Quantifying the C/O Ratio in the Planet-forming Environments around Very Low Mass stars

TL;DR

This study uses chemical models to explore how the carbon-to-oxygen ratio influences volatile abundances in disks around very low mass stars, explaining observed hydrocarbon-rich inner regions.

Contribution

It quantifies the impact of varying C/O ratios on molecular abundances in disks around VLMSs, linking chemical composition to observed hydrocarbon richness.

Findings

Hydrocarbon molecules increase with higher C/O ratios.

Oxygen depletion enhances hydrocarbon abundance significantly.

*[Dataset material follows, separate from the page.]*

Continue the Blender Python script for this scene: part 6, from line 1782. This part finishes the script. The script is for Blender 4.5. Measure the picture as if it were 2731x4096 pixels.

Observed molecular ratios can be explained by elevated C/O ratios.

Abstract

The material in planet-forming disks determines the composition of planets; hence, it is crucial to understand the physical and chemical processes that set the abundance and distribution of key volatiles. James Webb Space Telescope observations of disks around very low mass ($\sim0.1~\rm{M}_\odot$) stars (VLMSs) have revealed their hydrocarbon-rich inner regions (e.g., \ce{C2H2}), with column densities significantly higher than predicted. We employ chemical kinetics models using the physical structure of the inner disk around an M~dwarf star with an X-ray luminosity of $L_\mathrm{X}\sim10^{29}~\mathrm{erg~s^{-1}}$. We adopt initial abundances that mimic the effects of carbon enhancement and oxygen depletion (C/O from 0.44 to 87.47) and quantify how the abundances and distributions of key volatiles respond. The column density and number of molecules ($\mathcal{N}$) of hydrocarbons and oxygen-bearing species are highly sensitive to the C/O ratio, with the largest increases in hydrocarbons occurring when carbon increases by a factor of 2, and/or oxygen decreases by a factor of 10, relative to solar. In the IR-emitting region ($T_\mathrm{gas}>200~\mathrm{K}$), a range of C/O ratios can reproduce the observed $\mathcal{N}$ and ratios relative to \ce{CO2}. The disk-integrated molecular ratio with respect to \ce{CO2} is highly sensitive to the underlying C/O ratio. However, our results apply only to a source with a single X-ray luminosity value at the middle of that observed for VLMSs; hence, a degeneracy between the stellar $L_\mathrm{X}$ and the C/O ratio cannot be discarded. Nonetheless, our findings support that an enhanced C/O is required to drive the hydrocarbon-rich chemistry observed in the inner disks around VLMSs.